* **YOUR INSTRUCTIONS**: For each line of the data below that holds "scene", copy the line.

* **INFORMATION PROVIDED**:
§ §

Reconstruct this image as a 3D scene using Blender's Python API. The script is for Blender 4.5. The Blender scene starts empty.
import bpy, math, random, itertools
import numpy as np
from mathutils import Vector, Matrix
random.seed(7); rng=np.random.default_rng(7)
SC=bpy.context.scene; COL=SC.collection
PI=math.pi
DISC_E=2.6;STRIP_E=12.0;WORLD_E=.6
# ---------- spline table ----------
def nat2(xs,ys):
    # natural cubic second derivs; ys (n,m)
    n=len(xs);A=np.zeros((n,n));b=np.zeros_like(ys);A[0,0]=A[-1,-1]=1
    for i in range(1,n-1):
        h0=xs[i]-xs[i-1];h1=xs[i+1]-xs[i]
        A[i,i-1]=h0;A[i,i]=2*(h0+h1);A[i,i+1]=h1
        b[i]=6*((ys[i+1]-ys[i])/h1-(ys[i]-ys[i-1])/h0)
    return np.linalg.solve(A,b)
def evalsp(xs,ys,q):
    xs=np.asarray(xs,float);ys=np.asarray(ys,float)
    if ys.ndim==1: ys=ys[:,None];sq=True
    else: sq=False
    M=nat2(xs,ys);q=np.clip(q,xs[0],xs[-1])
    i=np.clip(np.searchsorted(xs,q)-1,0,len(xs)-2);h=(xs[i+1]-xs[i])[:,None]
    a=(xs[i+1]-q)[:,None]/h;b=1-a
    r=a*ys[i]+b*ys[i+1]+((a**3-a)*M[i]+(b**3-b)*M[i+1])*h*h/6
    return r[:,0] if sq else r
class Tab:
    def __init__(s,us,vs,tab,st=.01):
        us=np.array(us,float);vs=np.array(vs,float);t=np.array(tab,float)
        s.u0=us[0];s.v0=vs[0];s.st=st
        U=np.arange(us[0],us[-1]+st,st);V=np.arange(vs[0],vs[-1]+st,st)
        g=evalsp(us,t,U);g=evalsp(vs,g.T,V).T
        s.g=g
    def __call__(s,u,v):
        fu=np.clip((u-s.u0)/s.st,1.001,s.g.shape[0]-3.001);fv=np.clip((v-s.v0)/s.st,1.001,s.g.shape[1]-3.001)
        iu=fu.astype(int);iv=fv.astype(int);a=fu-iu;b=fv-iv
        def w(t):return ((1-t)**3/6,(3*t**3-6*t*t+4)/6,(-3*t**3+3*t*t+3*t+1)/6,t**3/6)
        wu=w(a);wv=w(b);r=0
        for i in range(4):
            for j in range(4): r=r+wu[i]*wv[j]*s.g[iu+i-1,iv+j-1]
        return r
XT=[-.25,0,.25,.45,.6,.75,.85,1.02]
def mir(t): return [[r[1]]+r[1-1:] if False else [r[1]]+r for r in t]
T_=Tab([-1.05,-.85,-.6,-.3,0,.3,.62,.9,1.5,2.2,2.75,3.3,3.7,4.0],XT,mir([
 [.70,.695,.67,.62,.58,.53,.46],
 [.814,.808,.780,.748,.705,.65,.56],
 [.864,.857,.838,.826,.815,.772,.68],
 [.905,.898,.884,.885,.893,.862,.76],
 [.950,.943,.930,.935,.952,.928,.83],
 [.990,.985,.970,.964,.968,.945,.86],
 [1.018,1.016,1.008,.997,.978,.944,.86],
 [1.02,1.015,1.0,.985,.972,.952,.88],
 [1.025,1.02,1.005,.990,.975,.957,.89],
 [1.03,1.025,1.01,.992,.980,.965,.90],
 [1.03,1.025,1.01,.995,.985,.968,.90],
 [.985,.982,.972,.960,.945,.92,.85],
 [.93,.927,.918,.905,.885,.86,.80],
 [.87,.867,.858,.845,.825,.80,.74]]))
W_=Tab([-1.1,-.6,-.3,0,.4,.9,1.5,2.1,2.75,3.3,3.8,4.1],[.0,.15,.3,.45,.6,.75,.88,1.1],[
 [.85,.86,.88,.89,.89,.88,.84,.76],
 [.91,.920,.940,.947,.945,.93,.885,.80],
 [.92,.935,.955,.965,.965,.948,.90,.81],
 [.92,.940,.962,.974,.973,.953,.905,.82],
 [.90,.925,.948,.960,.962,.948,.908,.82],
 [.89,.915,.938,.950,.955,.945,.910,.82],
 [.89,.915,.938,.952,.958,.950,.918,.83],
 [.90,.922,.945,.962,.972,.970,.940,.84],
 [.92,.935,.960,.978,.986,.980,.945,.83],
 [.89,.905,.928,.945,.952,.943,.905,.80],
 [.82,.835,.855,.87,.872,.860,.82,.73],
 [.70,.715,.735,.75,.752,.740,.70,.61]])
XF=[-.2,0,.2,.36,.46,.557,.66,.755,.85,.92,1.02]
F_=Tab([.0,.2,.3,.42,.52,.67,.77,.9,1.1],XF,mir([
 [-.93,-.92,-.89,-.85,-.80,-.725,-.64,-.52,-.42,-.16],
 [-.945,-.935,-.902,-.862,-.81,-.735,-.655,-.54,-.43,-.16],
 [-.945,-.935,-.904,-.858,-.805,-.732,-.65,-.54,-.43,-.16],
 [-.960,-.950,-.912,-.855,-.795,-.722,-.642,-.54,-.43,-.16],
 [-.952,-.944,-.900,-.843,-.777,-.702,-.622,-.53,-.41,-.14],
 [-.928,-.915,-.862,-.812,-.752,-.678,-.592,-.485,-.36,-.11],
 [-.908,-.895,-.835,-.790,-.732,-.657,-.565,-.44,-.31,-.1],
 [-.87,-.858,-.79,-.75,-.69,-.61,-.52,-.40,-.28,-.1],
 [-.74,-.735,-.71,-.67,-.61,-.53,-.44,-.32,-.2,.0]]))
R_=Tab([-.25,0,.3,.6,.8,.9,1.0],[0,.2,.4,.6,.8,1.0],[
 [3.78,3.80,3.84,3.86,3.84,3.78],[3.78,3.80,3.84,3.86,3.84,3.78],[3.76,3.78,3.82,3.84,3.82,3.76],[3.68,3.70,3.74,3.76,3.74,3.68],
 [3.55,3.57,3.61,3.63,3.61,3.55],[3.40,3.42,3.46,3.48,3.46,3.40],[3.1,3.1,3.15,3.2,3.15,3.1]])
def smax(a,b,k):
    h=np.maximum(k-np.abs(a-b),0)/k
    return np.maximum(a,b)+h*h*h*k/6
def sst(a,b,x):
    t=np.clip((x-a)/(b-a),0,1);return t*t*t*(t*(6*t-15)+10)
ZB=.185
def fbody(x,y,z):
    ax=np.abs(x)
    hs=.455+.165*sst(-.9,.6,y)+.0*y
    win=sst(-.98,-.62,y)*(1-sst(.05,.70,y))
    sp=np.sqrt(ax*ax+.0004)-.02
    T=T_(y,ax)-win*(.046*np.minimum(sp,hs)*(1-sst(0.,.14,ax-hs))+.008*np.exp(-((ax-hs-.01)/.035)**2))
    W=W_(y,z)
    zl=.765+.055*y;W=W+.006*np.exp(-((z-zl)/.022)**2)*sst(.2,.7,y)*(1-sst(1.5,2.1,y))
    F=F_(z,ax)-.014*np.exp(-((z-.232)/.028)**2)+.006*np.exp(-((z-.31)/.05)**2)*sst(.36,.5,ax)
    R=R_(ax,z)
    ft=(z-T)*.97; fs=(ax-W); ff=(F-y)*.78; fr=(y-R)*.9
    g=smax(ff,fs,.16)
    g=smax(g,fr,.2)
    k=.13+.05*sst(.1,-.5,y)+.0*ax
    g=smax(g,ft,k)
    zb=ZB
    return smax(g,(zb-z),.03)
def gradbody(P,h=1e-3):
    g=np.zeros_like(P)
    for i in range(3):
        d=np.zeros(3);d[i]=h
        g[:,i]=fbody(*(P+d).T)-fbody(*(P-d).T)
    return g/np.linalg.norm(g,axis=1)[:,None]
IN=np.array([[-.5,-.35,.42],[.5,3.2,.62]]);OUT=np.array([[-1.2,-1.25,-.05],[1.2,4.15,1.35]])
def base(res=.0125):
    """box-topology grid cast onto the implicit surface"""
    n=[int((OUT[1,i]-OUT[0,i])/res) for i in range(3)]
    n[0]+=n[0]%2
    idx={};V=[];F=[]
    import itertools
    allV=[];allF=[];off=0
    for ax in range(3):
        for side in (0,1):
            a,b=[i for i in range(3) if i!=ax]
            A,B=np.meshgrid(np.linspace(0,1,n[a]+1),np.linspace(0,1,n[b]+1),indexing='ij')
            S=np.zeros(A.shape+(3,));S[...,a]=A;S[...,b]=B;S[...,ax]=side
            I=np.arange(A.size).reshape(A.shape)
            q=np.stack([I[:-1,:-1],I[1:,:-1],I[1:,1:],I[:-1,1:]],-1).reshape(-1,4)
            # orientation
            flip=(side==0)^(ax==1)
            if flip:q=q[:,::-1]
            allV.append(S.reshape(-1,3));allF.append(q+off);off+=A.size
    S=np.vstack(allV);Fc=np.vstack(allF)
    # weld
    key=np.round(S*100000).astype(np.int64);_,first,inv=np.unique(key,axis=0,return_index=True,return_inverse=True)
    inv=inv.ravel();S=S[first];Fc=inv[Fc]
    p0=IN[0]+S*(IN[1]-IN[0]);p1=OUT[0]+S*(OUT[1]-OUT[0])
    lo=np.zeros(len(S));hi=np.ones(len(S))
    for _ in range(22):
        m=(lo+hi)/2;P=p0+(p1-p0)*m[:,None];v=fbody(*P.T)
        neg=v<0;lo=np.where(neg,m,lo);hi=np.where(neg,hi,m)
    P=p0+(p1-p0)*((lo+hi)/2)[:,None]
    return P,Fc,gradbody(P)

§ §

* **THE RESPONSE**:
Reconstruct this image as a 3D scene using Blender's Python API. The script is for Blender 4.5. The Blender scene starts empty.
SC=bpy.context.scene; COL=SC.collection